Take all the material and copy it exactly.

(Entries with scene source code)
□ □ □

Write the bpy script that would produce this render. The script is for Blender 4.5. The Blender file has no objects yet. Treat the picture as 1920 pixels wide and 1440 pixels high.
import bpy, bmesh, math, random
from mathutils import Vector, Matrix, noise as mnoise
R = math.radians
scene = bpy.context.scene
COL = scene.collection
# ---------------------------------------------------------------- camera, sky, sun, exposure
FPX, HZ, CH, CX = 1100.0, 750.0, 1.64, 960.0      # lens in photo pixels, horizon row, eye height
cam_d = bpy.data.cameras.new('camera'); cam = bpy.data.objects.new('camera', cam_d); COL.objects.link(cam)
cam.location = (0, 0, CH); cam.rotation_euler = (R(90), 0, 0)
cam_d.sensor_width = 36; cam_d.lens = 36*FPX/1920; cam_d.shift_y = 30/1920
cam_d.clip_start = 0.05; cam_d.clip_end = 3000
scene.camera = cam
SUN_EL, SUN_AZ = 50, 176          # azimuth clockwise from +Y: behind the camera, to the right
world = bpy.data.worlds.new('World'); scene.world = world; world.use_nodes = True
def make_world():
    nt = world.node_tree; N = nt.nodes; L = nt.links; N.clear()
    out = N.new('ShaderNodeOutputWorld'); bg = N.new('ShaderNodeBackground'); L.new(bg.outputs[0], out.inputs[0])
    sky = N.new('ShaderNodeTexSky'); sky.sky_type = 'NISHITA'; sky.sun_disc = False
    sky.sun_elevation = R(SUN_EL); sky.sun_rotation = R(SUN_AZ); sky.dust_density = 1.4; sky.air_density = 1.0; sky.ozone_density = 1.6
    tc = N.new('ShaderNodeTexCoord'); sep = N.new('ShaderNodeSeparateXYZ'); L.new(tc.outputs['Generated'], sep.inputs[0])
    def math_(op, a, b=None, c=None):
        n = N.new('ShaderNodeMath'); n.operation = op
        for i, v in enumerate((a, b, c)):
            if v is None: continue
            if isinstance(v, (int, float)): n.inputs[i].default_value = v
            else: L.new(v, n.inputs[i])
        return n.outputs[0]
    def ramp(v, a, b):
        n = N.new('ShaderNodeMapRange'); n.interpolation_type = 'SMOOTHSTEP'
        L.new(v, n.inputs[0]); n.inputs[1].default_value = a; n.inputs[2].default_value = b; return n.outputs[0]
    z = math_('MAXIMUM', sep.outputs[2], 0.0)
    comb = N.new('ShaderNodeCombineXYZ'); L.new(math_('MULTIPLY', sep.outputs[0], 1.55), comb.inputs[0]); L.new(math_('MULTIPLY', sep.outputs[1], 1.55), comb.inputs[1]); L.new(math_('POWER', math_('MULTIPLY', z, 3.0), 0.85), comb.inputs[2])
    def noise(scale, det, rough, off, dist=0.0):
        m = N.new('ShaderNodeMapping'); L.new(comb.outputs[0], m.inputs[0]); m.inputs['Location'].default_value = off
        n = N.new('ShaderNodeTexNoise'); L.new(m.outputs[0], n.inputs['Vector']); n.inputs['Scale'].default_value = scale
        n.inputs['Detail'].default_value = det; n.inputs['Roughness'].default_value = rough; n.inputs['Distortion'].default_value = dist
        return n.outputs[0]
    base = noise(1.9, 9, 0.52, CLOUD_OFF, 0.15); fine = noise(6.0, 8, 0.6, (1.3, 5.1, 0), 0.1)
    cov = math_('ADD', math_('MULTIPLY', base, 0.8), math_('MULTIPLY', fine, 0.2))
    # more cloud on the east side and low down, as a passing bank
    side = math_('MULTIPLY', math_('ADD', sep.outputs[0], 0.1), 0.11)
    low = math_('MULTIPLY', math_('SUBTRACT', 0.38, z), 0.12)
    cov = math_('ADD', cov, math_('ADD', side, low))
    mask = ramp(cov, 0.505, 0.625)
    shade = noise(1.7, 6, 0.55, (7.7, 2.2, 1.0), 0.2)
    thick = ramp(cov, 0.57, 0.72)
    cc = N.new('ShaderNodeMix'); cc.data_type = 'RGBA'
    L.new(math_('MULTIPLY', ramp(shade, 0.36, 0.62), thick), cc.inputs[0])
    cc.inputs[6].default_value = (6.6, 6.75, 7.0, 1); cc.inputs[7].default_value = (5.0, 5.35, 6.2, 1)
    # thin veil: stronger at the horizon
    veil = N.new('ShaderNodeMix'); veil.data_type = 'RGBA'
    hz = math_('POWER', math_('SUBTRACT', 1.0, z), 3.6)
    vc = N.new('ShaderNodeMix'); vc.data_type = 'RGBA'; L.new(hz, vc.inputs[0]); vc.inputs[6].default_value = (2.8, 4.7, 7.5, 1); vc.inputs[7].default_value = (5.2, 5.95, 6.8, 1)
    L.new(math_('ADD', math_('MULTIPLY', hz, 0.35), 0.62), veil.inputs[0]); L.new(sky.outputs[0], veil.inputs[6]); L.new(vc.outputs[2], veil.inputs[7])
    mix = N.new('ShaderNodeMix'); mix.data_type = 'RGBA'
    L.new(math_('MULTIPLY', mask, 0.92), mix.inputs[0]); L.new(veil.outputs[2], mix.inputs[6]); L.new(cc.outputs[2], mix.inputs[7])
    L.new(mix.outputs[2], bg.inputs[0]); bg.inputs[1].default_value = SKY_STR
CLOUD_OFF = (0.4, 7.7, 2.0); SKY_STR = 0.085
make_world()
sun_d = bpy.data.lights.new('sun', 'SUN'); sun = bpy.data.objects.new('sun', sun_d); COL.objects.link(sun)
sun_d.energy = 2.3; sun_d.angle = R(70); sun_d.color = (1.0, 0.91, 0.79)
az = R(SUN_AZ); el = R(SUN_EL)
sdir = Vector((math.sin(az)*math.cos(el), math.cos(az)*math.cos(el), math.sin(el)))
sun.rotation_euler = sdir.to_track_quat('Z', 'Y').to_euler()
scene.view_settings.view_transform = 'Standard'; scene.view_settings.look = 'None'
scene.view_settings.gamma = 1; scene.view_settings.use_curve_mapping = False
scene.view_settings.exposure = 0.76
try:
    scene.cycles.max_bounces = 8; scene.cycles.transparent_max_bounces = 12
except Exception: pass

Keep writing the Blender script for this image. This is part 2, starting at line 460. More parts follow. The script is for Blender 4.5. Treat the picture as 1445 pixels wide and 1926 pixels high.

□ □ □

• [SOLVED EXERCISE]
Write the bpy script that would produce this render. The script is for Blender 4.5. The Blender file has no objects yet. Treat the picture as 1920 pixels wide and 1440 pixels high.
import bpy, bmesh, math, random
from mathutils import Vector, Matrix, noise as mnoise
R = math.radians
scene = bpy.context.scene
COL = scene.collection
# ---------------------------------------------------------------- camera, sky, sun, exposure
FPX, HZ, CH, CX = 1100.0, 750.0, 1.64, 960.0      # lens in photo pixels, horizon row, eye height
cam_d = bpy.data.cameras.new('camera'); cam = bpy.data.objects.new('camera', cam_d); COL.objects.link(cam)
cam.location = (0, 0, CH); cam.rotation_euler = (R(90), 0, 0)
cam_d.sensor_width = 36; cam_d.lens = 36*FPX/1920; cam_d.shift_y = 30/1920
cam_d.clip_start = 0.05; cam_d.clip_end = 3000
scene.camera = cam
SUN_EL, SUN_AZ = 50, 176          # azimuth clockwise from +Y: behind the camera, to the right
world = bpy.data.worlds.new('World'); scene.world = world; world.use_nodes = True
def make_world():
    nt = world.node_tree; N = nt.nodes; L = nt.links; N.clear()
    out = N.new('ShaderNodeOutputWorld'); bg = N.new('ShaderNodeBackground'); L.new(bg.outputs[0], out.inputs[0])
    sky = N.new('ShaderNodeTexSky'); sky.sky_type = 'NISHITA'; sky.sun_disc = False
    sky.sun_elevation = R(SUN_EL); sky.sun_rotation = R(SUN_AZ); sky.dust_density = 1.4; sky.air_density = 1.0; sky.ozone_density = 1.6
    tc = N.new('ShaderNodeTexCoord'); sep = N.new('ShaderNodeSeparateXYZ'); L.new(tc.outputs['Generated'], sep.inputs[0])
    def math_(op, a, b=None, c=None):
        n = N.new('ShaderNodeMath'); n.operation = op
        for i, v in enumerate((a, b, c)):
            if v is None: continue
            if isinstance(v, (int, float)): n.inputs[i].default_value = v
            else: L.new(v, n.inputs[i])
        return n.outputs[0]
    def ramp(v, a, b):
        n = N.new('ShaderNodeMapRange'); n.interpolation_type = 'SMOOTHSTEP'
        L.new(v, n.inputs[0]); n.inputs[1].default_value = a; n.inputs[2].default_value = b; return n.outputs[0]
    z = math_('MAXIMUM', sep.outputs[2], 0.0)
    comb = N.new('ShaderNodeCombineXYZ'); L.new(math_('MULTIPLY', sep.outputs[0], 1.55), comb.inputs[0]); L.new(math_('MULTIPLY', sep.outputs[1], 1.55), comb.inputs[1]); L.new(math_('POWER', math_('MULTIPLY', z, 3.0), 0.85), comb.inputs[2])
    def noise(scale, det, rough, off, dist=0.0):
        m = N.new('ShaderNodeMapping'); L.new(comb.outputs[0], m.inputs[0]); m.inputs['Location'].default_value = off
        n = N.new('ShaderNodeTexNoise'); L.new(m.outputs[0], n.inputs['Vector']); n.inputs['Scale'].default_value = scale
        n.inputs['Detail'].default_value = det; n.inputs['Roughness'].default_value = rough; n.inputs['Distortion'].default_value = dist
        return n.outputs[0]
    base = noise(1.9, 9, 0.52, CLOUD_OFF, 0.15); fine = noise(6.0, 8, 0.6, (1.3, 5.1, 0), 0.1)
    cov = math_('ADD', math_('MULTIPLY', base, 0.8), math_('MULTIPLY', fine, 0.2))
    # more cloud on the east side and low down, as a passing bank
    side = math_('MULTIPLY', math_('ADD', sep.outputs[0], 0.1), 0.11)
    low = math_('MULTIPLY', math_('SUBTRACT', 0.38, z), 0.12)
    cov = math_('ADD', cov, math_('ADD', side, low))
    mask = ramp(cov, 0.505, 0.625)
    shade = noise(1.7, 6, 0.55, (7.7, 2.2, 1.0), 0.2)
    thick = ramp(cov, 0.57, 0.72)
    cc = N.new('ShaderNodeMix'); cc.data_type = 'RGBA'
    L.new(math_('MULTIPLY', ramp(shade, 0.36, 0.62), thick), cc.inputs[0])
    cc.inputs[6].default_value = (6.6, 6.75, 7.0, 1); cc.inputs[7].default_value = (5.0, 5.35, 6.2, 1)
    # thin veil: stronger at the horizon
    veil = N.new('ShaderNodeMix'); veil.data_type = 'RGBA'
    hz = math_('POWER', math_('SUBTRACT', 1.0, z), 3.6)
    vc = N.new('ShaderNodeMix'); vc.data_type = 'RGBA'; L.new(hz, vc.inputs[0]); vc.inputs[6].default_value = (2.8, 4.7, 7.5, 1); vc.inputs[7].default_value = (5.2, 5.95, 6.8, 1)
    L.new(math_('ADD', math_('MULTIPLY', hz, 0.35), 0.62), veil.inputs[0]); L.new(sky.outputs[0], veil.inputs[6]); L.new(vc.outputs[2], veil.inputs[7])
    mix = N.new('ShaderNodeMix'); mix.data_type = 'RGBA'
    L.new(math_('MULTIPLY', mask, 0.92), mix.inputs[0]); L.new(veil.outputs[2], mix.inputs[6]); L.new(cc.outputs[2], mix.inputs[7])
    L.new(mix.outputs[2], bg.inputs[0]); bg.inputs[1].default_value = SKY_STR
CLOUD_OFF = (0.4, 7.7, 2.0); SKY_STR = 0.085
make_world()
sun_d = bpy.data.lights.new('sun', 'SUN'); sun = bpy.data.objects.new('sun', sun_d); COL.objects.link(sun)
sun_d.energy = 2.3; sun_d.angle = R(70); sun_d.color = (1.0, 0.91, 0.79)
az = R(SUN_AZ); el = R(SUN_EL)
sdir = Vector((math.sin(az)*math.cos(el), math.cos(az)*math.cos(el), math.sin(el)))
sun.rotation_euler = sdir.to_track_quat('Z', 'Y').to_euler()
scene.view_settings.view_transform = 'Standard'; scene.view_settings.look = 'None'
scene.view_settings.gamma = 1; scene.view_settings.use_curve_mapping = False
scene.view_settings.exposure = 0.76
try:
    scene.cycles.max_bounces = 8; scene.cycles.transparent_max_bounces = 12
except Exception: pass

Keep writing the Blender script for this image. This is part 2, starting at line 460. More parts follow. The script is for Blender 4.5. Treat the picture as 1445 pixels wide and 1926 pixels high.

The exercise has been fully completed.